La continuità di potere piace a Baku, che ha costruito un rapporto bilaterale con Tbilisi fatto anche di qualche dossier grigio, come il rimpatrio o rapimento in territorio georgiano di giornalisti non graditi a Baku. Il permanere del Sogno al governo si inserisce poi bene nel rapporto di alleanza strategica firmato con la Russia nel 2022.

Compiaciuto dei risultati elettorali è il Cremlino che però non può certo mandare complimenti diretti, mentre questi sono arrivati dalla Turchia .

…e l’assente
A livello regionale si fa notare un notevole assente: l’Iran. Ai funerali di Ebrahim Raisi, il presidente iraniano morto in un incidente nel maggio 2024, per la Georgia aveva partecipato il Primo ministro Kobakhidze, e non erano numerosi i paesi ad aver partecipato con il massimo rappresentante politico.

Di nuovo, Kobakhidze aveva partecipato all’inaugurazione di mandato del nuovo presidente Masoud Pezeshkian, con il quale aveva in quell’occasione avuto anche un bilaterale. All’elezione di Pezeshkian, le congratulazioni erano arrivate anche dalla Presidente Salomè Zourabishvili , cosa che adesso chiaramente l’Iran non può reciprocare, visto che la Presidente ritiene le elezioni illegittime. Ma è difficile che sia solo questo quello che ha trattenuto Teheran.

Fra i paesi che sono o si affacciano sul Caucaso l’Iran è quello più conservatore dello status quo. Mentre Russia, Turchia e Azerbaijan paiono molto propensi agli azzardi, anche sulla ridefinizione di confini, Teheran appare ancorata a una dimensione regionale in cui le territorialità e le influenze non devono essere alterate.

A Teheran insomma può non piacere questo affondo russo nel Caucaso, verso la Georgia, come osteggia l’affondo turco-azero verso l’Armenia. E pare non essere l’unico paese che sta seguendo con un certo fastidio la situazione georgiana, anche fuori dall’immediata regione.

E gli altri...
Si è felicitato del voto il segretario della Comunità degli Stati Indipendenti (CSI) Sergej Lebedev che ha rinnovato tutto il suo entusiasmo per le dichiarazioni e le politiche del Sogno Georgiano e ha aggiunto: «La cooperazione con i vicini della regione del Caucaso meridionale e del nord, in primo luogo con la Federazione Russa, risponde agli interessi del popolo georgiano. […] Sono d'accordo con le osservazioni del presidente bielorusso Alexander Lukashenko, il quale ha affermato di essere fiducioso che tutto tornerà presto alla normalità, con il ritorno della Georgia, dell’Ucraina e della Moldova alla partecipazione al Csi».

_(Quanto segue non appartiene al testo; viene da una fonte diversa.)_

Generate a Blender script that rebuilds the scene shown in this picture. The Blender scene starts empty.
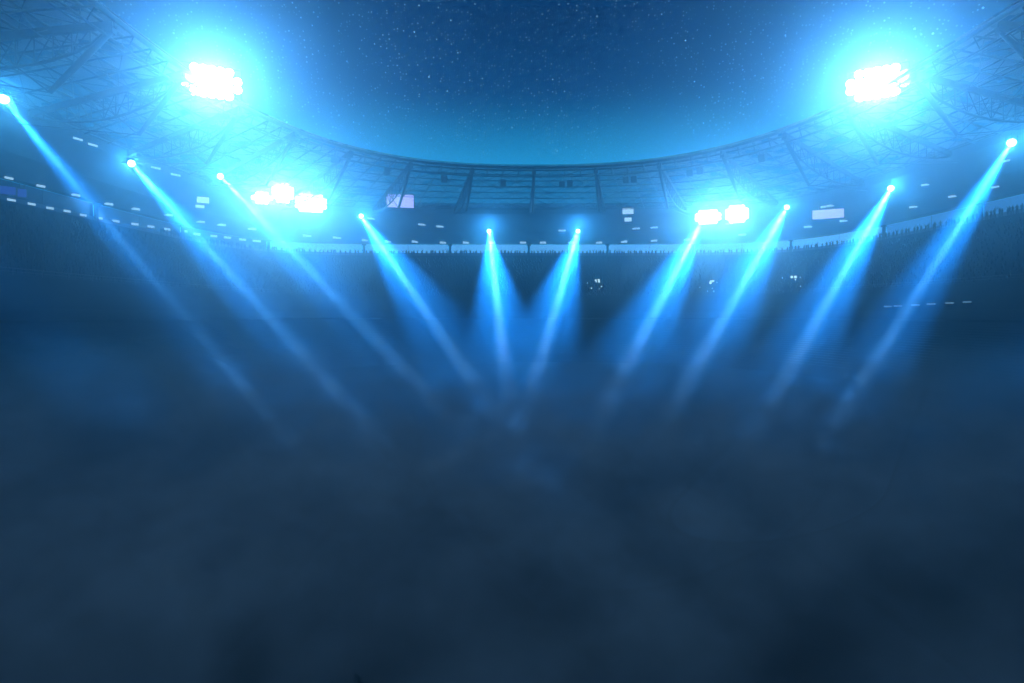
import bpy, bmesh, math, random
from mathutils import Vector, Matrix
from mathutils.bvhtree import BVHTree
random.seed(11)
S = bpy.context.scene
COL = S.collection
V = Vector

# ------------------------------------------------------------------ frame
CAMZ = 12.0
F, CX, HY = 600.0, 512.0, 315.0          # focal length in px, centre column, horizon row
WORLD = 0.1
SMOKE_LOW, SMOKE_TOP = 0.11, 1.3

def ray(px, py):
    return V(((px - CX) / F, 1.0, (HY - py) / F))

def at(px, py, Y):
    return V((0, 0, CAMZ)) + ray(px, py) * Y

# ------------------------------------------------------------------ helpers
def link(name, me, parent=None):
    o = bpy.data.objects.new(name, me)
    COL.objects.link(o)
    if parent is not None:
        o.parent = parent
    return o

def tag(o, label=None, cat=None, group=None, kind=None):
    if label: o['label'] = label
    if cat: o['category'] = cat
    if group: o['group'] = group
    if kind: o['kind'] = kind
    return o

def thing(name, label, cat, loc=(0, 0, 0), rot=(0, 0, 0), group=None):
    o = bpy.data.objects.new(name, None)
    o.empty_display_size = 0.5
    COL.objects.link(o)
    o.location = loc
    o.rotation_euler = rot
    return tag(o, label, cat, group)

def copy_tree(o, parent=None):
    c = o.copy(); COL.objects.link(c)
    if parent is not None: c.parent = parent
    for ch in list(o.children):
        copy_tree(ch, c)
    return c

class MB:
    """collects shapes into one bmesh"""
    def __init__(self): self.bm = bmesh.new()
    def box(self, c, size, rot=None, bevel=0.0):
        r = bmesh.ops.create_cube(self.bm, size=1.0)
        vs = r['verts']
        M = Matrix.Translation(V(c)) @ (rot.to_4x4() if rot else Matrix.Identity(4)) @ Matrix.Diagonal((size[0], size[1], size[2], 1))
        bmesh.ops.transform(self.bm, matrix=M, verts=vs)
        if bevel:
            es = list({e for v in vs for e in v.link_edges})
            bmesh.ops.bevel(self.bm, geom=es, offset=bevel, segments=2, profile=0.5, affect='EDGES')
        return self
    def bar(self, a, b, w, h=None, up=V((0, 0, 1))):
        a, b = V(a), V(b); h = h or w
        d = b - a; L = d.length
        if L < 1e-6: return self
        y = d / L
        x = y.cross(up)
        if x.length < 1e-4: x = y.cross(V((1, 0, 0)))
        x.normalize(); z = x.cross(y)
        self.box((a + b) / 2, (w, L, h), Matrix((x, y, z)).transposed())
        return self
    def tube(self, pts, r, n=6, cap=True):
        pts = [V(p) for p in pts]
        rings = []
        for i, p in enumerate(pts):
            d = (pts[min(i + 1, len(pts) - 1)] - pts[max(i - 1, 0)]).normalized()
            x = d.cross(V((0, 0, 1)))
            if x.length < 1e-4: x = d.cross(V((1, 0, 0)))
            x.normalize(); z = x.cross(d)
            rr = r[i] if isinstance(r, (list, tuple)) else r
            rings.append([self.bm.verts.new(p + x * math.cos(t) * rr + z * math.sin(t) * rr)
                          for t in (2 * math.pi * k / n for k in range(n))])
        for A, B in zip(rings, rings[1:]):
            for k in range(n):
                self.bm.faces.new((A[k], A[(k + 1) % n], B[(k + 1) % n], B[k]))
        if cap:
            self.bm.faces.new(rings[0][::-1]); self.bm.faces.new(rings[-1])
        return self
    def quad(self, *p):
        self.bm.faces.new([self.bm.verts.new(V(q)) for q in p]); return self
    def mesh(self, name, mat, smooth=False):
        me = bpy.data.meshes.new(name)
        bmesh.ops.recalc_face_normals(self.bm, faces=self.bm.faces)
        self.bm.to_mesh(me); self.bm.free()
        if mat: me.materials.append(mat)
        if smooth:
            for p in me.polygons: p.use_smooth = True
        return me
    def build(self, name, mat, parent=None, smooth=False):
        return link(name, self.mesh(name, mat, smooth), parent)

# ------------------------------------------------------------------ materials
def nmat(name):
    m = bpy.data.materials.new(name); m.use_nodes = True
    nt = m.node_tree; nt.nodes.clear()
    out = nt.nodes.new('ShaderNodeOutputMaterial')
    return m, nt, out

def surf(name, col, rough=0.6, metal=0.0, var=0.25, scale=0.6, spec=0.4):
    m, nt, out = nmat(name)
    b = nt.nodes.new('ShaderNodeBsdfPrincipled')
    tc = nt.nodes.new('ShaderNodeTexCoord')
    n = nt.nodes.new('ShaderNodeTexNoise'); n.inputs['Scale'].default_value = scale; n.inputs['Detail'].default_value = 6
    r = nt.nodes.new('ShaderNodeMapRange')
    r.inputs['From Min'].default_value = 0.3; r.inputs['From Max'].default_value = 0.7
    r.inputs['To Min'].default_value = 1 - var; r.inputs['To Max'].default_value = 1 + var
    mx = nt.nodes.new('ShaderNodeMix'); mx.data_type = 'RGBA'; mx.blend_type = 'MULTIPLY'; mx.inputs['Factor'].default_value = 1
    mx.inputs['A'].default_value = (*col, 1)
    nt.links.new(tc.outputs['Object'], n.inputs['Vector'])
    nt.links.new(n.outputs['Fac'], r.inputs['Value'])
    nt.links.new(r.outputs['Result'], mx.inputs['B'])
    nt.links.new(mx.outputs['Result'], b.inputs['Base Color'])
    b.inputs['Roughness'].default_value = rough
    b.inputs['Metallic'].default_value = metal
    b.inputs['Specular IOR Level'].default_value = spec
    nt.links.new(b.outputs['BSDF'], out.inputs['Surface'])
    return m

def glow(name, col, strength, sample='NONE'):
    m, nt, out = nmat(name)
    e = nt.nodes.new('ShaderNodeEmission')
    e.inputs['Color'].default_value = (*col, 1); e.inputs['Strength'].default_value = strength
    nt.links.new(e.outputs[0], out.inputs['Surface'])
    m.cycles.emission_sampling = sample
    return m

STEEL = surf('painted_steel', (0.022, 0.028, 0.036), 0.5, 0.0, 0.2, 0.8)
DARK = surf('dark_housing', (0.03, 0.033, 0.04), 0.45, 0.0, 0.2, 2.0)
SOFFIT = surf('soffit_panels', (0.10, 0.12, 0.15), 0.7, 0.0, 0.2, 0.15)
CONC = surf('stand_concrete', (0.025, 0.028, 0.035), 0.9, 0.0, 0.25, 0.4, 0.03)
CONC2 = surf('lower_stand_concrete', (0.022, 0.025, 0.03), 0.9, 0.0, 0.25, 0.4, 0.03)
CLOTH = surf('dark_clothes', (0.007, 0.008, 0.010), 0.95, 0.0, 0.5, 0.7, 0.0)
GLASS_OFF = surf('unlit_glass', (0.03, 0.04, 0.06), 0.15, 0.0, 0.1, 0.4, 0.6)
SPEAK = surf('speaker_cabinet', (0.02, 0.02, 0.024), 0.6)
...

Peccato che di questi tre paesi, nessuno si sia congratulato con il Sogno georgiano. Moldova e Ucraina hanno anzi chiaramente sposato la linea della presidente Zourabishvili.

Sarebbero invece state largamente prevedibili le congratulazioni di Lukashenko, che invece ha fatto orecchie da mercante: alla seconda Conferenza internazionale di Minsk sulla sicurezza eurasiatica il 31 ottobre, il presidente bielorusso non ha fatto alcun accenno all’esito elettorale, per poi proporre esternazioni sulle leggi sugli agenti stranieri e la propaganda omosessuale .

«Durante l’incontro con gli stati confinanti della Georgia all’ultimo vertice Brics, eravamo davvero preoccupati per i georgiani. […] volevano imporre una sorta di ideologia Lgbt ai georgiani. I georgiani, che erano i ragazzi più cool, veri uomini, nell’Unione Sovietica. E stanno imponendo loro una sorta di agenda LGBT. Ma i georgiani non lo accettano: sono abituati a guardare le donne per tutta la vita, a partire dalla prima infanzia. Ma no, dicono loro, diventate Lgbt! Lgbt nel Caucaso!».

Insomma, appoggio al Sogno, ma il giochetto di non complimentarsi lo ha fatto. Se uno degli scenari delle elezioni georgiane poteva essere la bielorussificazione del paese, pare che per il momento il processo sia in corso senza nemmeno il plauso della Bielorussia.

E il silenzio si estende a tutti gli altri Csi. E internazionalmente, a parte Cina, Venezuela e Ungheria, tutti tacciono. Eccetto appunto chi solleva remore sulla legittimità delle elezioni.